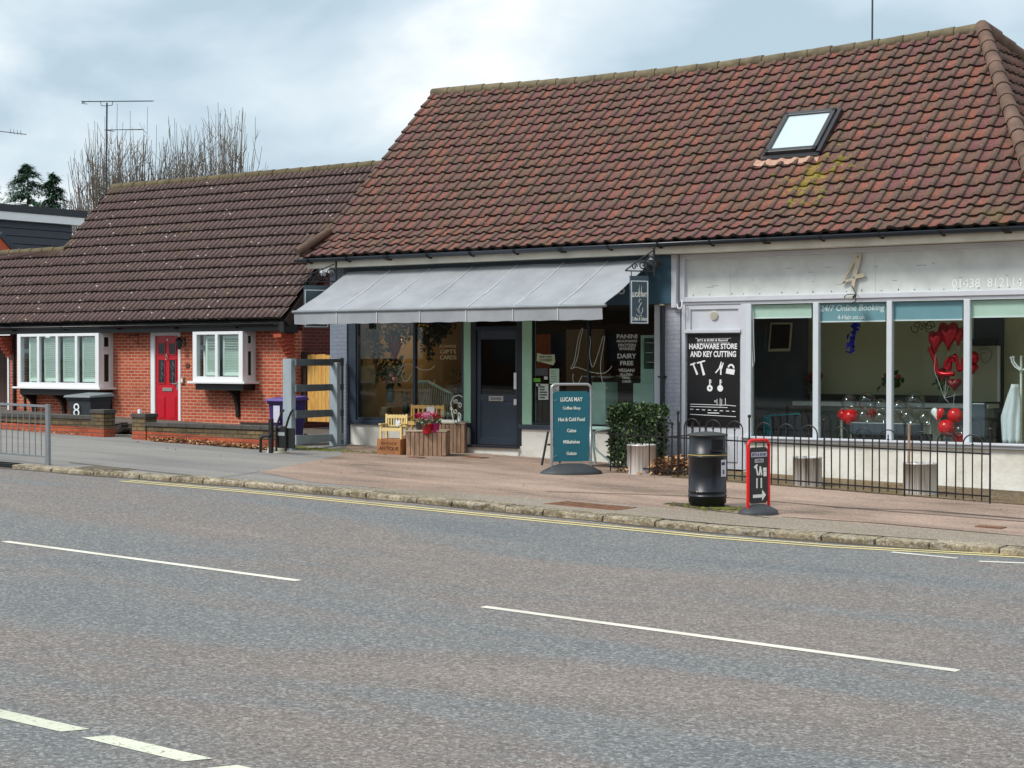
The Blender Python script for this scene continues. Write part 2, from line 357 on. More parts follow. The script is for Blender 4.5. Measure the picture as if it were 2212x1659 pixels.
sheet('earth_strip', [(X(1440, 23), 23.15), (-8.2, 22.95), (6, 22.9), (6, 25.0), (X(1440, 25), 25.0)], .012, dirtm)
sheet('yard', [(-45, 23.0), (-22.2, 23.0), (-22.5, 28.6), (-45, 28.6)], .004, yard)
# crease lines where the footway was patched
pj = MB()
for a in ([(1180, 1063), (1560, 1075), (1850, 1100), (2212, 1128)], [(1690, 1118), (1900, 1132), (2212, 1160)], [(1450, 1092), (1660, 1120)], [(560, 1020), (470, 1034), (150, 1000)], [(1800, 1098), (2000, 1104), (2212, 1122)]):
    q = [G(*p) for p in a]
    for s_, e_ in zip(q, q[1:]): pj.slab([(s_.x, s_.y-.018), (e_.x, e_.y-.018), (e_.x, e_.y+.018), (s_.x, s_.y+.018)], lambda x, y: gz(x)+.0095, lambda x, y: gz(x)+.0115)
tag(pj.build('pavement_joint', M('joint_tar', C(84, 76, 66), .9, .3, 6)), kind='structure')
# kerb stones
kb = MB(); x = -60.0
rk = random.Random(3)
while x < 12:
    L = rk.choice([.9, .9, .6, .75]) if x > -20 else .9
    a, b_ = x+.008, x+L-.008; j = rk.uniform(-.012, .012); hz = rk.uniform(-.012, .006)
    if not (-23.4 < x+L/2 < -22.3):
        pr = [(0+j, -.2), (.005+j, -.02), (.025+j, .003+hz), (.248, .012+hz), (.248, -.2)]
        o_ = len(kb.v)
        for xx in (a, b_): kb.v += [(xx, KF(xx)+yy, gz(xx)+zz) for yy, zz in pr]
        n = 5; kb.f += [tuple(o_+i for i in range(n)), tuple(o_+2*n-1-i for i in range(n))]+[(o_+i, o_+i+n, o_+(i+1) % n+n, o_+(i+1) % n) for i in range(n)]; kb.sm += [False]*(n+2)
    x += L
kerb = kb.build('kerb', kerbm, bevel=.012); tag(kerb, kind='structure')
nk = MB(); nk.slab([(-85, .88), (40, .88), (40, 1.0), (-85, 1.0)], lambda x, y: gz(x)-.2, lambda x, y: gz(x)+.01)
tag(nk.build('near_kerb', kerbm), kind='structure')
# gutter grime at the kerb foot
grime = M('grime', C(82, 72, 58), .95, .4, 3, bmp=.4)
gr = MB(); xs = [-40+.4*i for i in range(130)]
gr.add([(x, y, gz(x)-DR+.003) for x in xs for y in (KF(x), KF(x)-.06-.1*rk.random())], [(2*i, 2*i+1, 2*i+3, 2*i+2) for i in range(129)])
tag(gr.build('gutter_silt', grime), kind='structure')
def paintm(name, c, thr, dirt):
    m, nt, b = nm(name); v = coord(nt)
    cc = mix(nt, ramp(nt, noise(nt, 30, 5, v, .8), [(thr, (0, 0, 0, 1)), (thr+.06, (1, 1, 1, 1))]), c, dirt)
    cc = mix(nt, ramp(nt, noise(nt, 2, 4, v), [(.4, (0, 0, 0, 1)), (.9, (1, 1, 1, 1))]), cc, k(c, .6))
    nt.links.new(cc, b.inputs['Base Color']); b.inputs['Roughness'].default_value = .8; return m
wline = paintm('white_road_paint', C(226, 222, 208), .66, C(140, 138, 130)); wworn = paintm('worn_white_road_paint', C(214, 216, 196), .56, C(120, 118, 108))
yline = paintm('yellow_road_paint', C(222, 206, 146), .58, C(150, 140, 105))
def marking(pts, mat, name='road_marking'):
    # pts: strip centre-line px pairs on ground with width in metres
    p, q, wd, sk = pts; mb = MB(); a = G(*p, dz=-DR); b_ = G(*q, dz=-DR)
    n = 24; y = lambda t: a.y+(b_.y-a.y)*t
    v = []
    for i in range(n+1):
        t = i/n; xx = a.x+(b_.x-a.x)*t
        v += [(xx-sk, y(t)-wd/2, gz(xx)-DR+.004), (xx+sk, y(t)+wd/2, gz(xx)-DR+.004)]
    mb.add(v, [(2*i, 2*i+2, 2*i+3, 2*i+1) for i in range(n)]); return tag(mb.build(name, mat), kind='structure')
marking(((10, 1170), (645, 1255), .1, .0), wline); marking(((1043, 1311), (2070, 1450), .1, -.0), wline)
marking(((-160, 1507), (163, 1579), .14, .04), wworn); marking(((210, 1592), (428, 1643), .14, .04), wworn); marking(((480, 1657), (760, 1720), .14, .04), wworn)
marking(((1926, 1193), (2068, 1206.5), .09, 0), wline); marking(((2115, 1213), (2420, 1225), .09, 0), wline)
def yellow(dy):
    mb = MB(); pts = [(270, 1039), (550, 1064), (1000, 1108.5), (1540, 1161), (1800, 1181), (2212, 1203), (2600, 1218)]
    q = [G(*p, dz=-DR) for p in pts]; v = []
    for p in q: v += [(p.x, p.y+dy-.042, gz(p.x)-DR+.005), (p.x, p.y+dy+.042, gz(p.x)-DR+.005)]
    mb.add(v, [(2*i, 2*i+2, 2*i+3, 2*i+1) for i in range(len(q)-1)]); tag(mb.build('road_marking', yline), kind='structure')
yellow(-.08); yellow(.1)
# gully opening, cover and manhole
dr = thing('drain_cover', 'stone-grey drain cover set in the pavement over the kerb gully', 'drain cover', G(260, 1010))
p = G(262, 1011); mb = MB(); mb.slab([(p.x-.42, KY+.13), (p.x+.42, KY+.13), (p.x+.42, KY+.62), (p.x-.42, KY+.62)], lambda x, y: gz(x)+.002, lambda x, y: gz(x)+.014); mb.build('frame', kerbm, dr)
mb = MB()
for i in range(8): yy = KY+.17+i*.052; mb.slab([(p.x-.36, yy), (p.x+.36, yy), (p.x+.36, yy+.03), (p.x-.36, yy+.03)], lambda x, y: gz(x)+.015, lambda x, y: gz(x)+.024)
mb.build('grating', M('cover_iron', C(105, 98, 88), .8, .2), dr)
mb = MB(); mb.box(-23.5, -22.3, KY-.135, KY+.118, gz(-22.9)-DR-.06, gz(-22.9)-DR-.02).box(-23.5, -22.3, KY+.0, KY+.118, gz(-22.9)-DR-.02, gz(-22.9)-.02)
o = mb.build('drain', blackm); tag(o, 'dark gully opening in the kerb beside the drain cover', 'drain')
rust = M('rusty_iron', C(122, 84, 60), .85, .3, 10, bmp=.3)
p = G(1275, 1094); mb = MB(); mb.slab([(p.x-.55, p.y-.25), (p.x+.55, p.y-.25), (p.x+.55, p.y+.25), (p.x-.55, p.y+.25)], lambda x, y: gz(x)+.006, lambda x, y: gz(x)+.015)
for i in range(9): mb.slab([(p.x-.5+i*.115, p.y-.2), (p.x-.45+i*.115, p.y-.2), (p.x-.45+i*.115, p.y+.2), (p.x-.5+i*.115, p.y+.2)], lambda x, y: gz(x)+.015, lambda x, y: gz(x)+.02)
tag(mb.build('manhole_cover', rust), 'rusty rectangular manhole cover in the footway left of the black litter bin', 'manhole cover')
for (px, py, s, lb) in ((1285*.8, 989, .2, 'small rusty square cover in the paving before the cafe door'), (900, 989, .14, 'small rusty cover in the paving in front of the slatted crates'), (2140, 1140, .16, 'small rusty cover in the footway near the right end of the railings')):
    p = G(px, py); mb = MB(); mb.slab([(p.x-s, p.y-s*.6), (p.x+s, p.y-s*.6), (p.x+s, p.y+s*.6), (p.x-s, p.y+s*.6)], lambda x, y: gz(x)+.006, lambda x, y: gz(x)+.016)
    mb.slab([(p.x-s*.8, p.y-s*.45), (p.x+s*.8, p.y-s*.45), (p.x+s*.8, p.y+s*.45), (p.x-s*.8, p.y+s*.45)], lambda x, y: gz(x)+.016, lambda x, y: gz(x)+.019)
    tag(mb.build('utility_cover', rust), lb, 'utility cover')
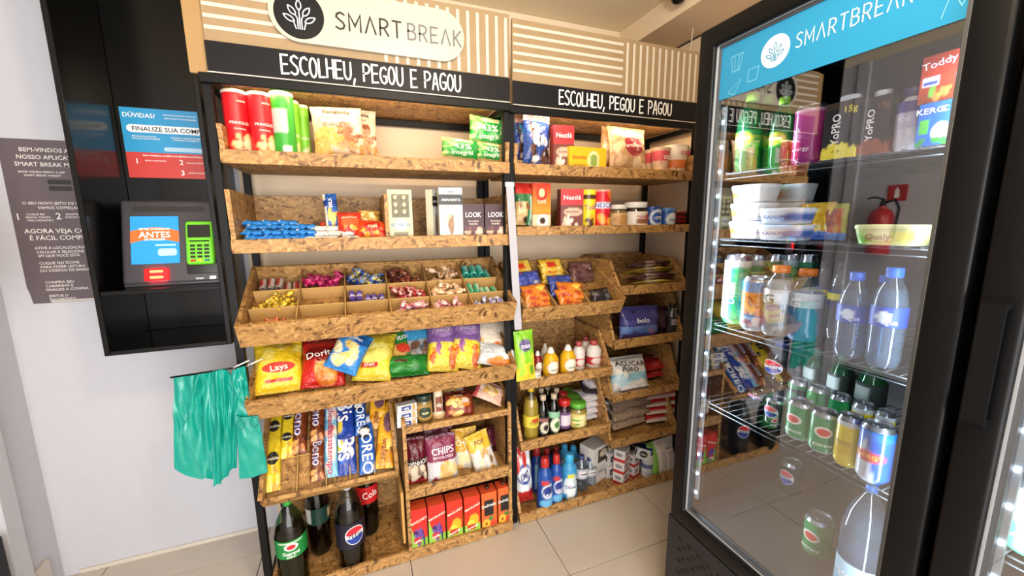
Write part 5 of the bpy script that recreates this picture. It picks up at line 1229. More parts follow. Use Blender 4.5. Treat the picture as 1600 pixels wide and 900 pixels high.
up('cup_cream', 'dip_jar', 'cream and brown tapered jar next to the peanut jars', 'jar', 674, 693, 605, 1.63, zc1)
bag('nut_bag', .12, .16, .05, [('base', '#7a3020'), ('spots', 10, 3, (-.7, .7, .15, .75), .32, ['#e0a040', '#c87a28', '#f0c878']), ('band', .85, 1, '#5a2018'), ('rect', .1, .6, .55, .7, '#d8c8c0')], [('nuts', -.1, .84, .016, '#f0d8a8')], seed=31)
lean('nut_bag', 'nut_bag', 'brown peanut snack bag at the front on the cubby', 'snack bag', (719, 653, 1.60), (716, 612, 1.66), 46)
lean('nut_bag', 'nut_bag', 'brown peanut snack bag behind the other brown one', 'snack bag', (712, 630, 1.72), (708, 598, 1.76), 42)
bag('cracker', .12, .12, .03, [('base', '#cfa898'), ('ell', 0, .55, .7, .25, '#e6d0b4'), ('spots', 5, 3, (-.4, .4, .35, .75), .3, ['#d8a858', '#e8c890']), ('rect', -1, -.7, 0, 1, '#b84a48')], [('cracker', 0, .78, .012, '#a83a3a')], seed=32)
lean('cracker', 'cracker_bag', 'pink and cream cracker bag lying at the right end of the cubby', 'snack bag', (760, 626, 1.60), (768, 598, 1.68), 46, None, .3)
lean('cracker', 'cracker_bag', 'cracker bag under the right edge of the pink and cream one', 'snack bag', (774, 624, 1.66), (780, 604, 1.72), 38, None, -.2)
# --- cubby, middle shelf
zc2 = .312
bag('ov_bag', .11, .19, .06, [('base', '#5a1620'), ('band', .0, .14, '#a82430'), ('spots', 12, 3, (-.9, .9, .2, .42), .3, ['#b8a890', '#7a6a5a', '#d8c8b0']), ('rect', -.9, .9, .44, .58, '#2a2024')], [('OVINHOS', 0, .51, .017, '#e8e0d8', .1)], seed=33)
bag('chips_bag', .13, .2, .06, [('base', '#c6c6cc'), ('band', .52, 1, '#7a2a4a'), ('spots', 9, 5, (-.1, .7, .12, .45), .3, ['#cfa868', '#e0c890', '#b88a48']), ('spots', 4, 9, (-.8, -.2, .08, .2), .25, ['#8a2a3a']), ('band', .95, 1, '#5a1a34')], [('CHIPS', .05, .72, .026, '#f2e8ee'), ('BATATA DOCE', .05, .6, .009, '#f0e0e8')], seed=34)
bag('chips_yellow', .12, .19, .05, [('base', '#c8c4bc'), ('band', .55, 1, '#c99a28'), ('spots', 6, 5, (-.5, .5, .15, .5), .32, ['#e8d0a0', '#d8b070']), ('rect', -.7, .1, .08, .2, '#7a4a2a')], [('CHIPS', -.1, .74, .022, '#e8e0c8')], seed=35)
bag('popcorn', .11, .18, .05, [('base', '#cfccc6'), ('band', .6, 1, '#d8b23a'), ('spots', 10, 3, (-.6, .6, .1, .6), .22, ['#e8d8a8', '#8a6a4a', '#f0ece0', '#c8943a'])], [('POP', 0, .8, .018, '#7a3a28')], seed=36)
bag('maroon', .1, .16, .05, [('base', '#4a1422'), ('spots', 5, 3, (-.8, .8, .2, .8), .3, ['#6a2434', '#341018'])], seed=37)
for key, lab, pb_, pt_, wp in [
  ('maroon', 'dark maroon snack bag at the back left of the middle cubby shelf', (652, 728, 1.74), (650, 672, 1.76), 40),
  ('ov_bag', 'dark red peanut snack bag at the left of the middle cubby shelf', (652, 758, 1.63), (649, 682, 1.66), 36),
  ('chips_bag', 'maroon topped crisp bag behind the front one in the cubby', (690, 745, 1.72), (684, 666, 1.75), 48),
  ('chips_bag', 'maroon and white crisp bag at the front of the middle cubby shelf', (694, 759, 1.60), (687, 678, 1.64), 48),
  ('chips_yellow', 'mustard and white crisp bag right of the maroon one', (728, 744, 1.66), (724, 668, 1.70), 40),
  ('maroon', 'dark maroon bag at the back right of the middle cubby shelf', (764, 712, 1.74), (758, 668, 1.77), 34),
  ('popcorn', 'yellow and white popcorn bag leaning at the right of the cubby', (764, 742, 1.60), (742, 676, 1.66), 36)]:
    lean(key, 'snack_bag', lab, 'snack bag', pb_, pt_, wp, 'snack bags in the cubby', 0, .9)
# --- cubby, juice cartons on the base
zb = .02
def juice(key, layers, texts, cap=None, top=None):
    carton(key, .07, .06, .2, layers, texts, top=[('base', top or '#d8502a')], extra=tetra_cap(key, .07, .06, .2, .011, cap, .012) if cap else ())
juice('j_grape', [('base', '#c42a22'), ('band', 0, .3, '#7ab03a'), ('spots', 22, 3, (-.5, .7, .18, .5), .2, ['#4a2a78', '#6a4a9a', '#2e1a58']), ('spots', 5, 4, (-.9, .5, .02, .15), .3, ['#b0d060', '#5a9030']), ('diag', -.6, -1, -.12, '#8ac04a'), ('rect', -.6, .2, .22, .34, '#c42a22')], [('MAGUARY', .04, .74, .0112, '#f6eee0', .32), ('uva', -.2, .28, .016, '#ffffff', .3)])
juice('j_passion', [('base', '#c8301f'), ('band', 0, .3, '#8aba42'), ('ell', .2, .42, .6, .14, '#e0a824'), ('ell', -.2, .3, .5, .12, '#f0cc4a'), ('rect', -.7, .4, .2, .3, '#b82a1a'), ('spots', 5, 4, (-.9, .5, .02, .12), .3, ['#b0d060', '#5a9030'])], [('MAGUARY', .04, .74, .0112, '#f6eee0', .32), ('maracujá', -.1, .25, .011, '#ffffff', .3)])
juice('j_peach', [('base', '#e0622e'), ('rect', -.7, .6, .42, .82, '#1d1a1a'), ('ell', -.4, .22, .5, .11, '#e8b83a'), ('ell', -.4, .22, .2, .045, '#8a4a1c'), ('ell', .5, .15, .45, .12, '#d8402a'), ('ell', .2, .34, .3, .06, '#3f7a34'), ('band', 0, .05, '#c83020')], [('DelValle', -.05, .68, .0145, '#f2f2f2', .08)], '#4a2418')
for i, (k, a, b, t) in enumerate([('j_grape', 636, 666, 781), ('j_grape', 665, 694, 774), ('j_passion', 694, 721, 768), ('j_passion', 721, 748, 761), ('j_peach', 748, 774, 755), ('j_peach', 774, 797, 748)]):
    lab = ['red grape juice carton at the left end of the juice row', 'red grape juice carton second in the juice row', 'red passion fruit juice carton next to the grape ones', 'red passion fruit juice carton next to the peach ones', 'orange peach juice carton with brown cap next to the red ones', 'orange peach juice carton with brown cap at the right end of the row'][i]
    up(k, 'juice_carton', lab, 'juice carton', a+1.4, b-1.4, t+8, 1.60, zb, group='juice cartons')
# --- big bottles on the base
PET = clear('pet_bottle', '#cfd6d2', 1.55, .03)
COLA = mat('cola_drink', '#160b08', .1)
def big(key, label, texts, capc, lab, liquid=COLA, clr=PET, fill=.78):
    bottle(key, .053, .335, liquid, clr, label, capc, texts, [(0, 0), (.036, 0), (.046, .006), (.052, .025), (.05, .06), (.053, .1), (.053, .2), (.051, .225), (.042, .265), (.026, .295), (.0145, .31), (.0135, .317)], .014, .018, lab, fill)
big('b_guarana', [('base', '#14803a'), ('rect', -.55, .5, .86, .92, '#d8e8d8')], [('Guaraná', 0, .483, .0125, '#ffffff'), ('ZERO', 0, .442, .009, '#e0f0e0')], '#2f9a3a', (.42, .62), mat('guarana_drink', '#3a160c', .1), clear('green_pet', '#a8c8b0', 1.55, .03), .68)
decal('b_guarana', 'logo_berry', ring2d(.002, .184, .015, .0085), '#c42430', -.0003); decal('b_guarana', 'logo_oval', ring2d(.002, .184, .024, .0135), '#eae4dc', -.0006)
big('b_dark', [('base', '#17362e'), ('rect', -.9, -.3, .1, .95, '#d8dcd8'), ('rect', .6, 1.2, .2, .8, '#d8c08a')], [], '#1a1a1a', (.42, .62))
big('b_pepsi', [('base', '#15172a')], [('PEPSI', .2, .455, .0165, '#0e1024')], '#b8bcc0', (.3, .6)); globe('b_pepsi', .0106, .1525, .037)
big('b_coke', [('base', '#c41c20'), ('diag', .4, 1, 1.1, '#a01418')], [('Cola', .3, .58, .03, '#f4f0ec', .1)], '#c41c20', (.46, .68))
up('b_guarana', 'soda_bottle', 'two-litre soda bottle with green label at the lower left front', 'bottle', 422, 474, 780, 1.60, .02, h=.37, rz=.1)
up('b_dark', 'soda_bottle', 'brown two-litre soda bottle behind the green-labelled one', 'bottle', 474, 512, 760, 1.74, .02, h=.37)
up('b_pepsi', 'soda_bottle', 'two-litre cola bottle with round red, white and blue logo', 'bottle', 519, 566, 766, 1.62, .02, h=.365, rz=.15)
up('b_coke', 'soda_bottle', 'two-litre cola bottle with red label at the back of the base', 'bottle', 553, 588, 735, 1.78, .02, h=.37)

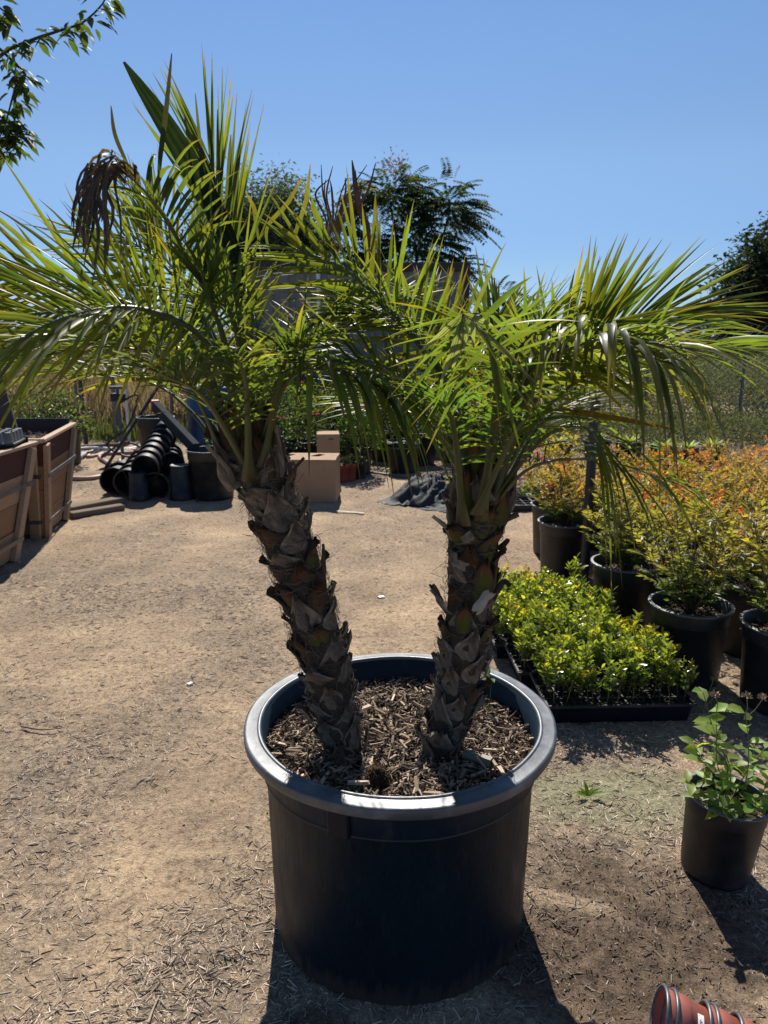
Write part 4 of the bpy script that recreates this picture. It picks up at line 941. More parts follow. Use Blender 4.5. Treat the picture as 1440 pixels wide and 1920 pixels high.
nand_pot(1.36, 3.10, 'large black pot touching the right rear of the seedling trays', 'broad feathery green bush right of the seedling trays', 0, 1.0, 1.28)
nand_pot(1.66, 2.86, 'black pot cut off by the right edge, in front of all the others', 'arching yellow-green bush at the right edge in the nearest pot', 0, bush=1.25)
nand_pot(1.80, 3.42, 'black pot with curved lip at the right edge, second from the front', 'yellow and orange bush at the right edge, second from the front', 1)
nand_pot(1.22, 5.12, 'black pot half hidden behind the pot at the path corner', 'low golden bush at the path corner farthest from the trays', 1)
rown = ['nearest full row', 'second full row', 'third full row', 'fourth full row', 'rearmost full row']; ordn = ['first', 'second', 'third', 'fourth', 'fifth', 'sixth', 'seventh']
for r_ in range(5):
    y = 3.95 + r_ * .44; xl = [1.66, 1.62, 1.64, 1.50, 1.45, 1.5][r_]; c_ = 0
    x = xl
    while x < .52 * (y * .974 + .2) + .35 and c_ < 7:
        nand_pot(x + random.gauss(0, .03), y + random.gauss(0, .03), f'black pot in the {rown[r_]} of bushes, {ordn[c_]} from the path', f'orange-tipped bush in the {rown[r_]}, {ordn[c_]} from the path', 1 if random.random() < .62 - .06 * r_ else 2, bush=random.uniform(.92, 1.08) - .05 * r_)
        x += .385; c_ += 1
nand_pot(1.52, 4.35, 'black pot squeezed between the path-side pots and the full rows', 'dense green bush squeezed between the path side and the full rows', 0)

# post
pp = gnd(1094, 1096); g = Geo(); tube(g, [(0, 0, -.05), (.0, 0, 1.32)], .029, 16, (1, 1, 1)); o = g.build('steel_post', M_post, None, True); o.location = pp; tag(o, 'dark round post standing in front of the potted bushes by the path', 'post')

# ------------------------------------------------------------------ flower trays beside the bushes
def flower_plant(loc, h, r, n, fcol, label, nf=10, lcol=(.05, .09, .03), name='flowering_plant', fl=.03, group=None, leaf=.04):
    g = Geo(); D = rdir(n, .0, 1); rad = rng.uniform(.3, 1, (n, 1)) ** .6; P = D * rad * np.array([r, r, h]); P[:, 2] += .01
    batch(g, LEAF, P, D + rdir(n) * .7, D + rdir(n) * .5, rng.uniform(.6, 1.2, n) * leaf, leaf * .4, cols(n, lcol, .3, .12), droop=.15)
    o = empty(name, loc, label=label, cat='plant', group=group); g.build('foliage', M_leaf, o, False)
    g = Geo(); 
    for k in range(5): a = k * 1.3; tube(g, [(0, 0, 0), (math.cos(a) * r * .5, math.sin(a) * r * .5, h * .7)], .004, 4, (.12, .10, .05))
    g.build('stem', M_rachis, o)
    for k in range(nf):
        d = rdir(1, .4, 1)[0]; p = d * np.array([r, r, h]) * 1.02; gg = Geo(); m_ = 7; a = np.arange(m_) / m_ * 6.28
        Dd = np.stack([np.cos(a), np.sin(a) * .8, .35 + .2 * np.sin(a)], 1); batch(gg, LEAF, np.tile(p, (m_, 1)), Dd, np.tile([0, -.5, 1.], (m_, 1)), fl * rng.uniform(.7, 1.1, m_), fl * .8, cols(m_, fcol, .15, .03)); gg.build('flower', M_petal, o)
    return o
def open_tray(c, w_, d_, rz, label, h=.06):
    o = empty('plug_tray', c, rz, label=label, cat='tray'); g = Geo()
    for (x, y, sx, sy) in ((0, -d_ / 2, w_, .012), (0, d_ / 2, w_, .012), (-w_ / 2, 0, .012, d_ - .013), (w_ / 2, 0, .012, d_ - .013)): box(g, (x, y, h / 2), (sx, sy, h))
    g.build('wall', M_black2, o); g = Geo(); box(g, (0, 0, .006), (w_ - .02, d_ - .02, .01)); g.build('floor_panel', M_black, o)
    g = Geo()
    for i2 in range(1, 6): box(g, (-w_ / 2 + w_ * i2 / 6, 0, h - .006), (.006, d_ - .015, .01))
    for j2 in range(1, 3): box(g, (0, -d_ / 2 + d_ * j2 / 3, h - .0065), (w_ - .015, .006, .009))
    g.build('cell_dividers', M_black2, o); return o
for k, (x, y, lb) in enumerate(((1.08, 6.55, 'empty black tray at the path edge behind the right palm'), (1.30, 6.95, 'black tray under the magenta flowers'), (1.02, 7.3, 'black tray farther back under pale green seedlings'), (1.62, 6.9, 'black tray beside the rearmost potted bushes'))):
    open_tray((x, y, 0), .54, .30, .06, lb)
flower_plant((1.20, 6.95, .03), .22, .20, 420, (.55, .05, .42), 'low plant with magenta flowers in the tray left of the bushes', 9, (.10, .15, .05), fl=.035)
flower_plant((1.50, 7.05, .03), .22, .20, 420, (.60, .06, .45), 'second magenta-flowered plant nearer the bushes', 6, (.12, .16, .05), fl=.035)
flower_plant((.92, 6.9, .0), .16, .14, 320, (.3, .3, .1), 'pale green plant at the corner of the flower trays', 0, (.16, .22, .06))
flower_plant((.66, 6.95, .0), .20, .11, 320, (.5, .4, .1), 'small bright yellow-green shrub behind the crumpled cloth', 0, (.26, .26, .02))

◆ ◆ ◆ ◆

Requirement:
Copy every line in the listing above where the string "Blender" turns up.

Output of the task:
The Blender Python script for this scene continues. Write part 2, from line 357 on. More parts follow. The script is for Blender 4.5. Measure the picture as if it were 2212x1659 pixels.
Write part 5 of the bpy script that recreates this picture. It picks up at line 1229. More parts follow. Use Blender 4.5. Treat the picture as 1600 pixels wide and 900 pixels high.
Write part 4 of the bpy script that recreates this picture. It picks up at line 941. More parts follow. Use Blender 4.5. Treat the picture as 1440 pixels wide and 1920 pixels high.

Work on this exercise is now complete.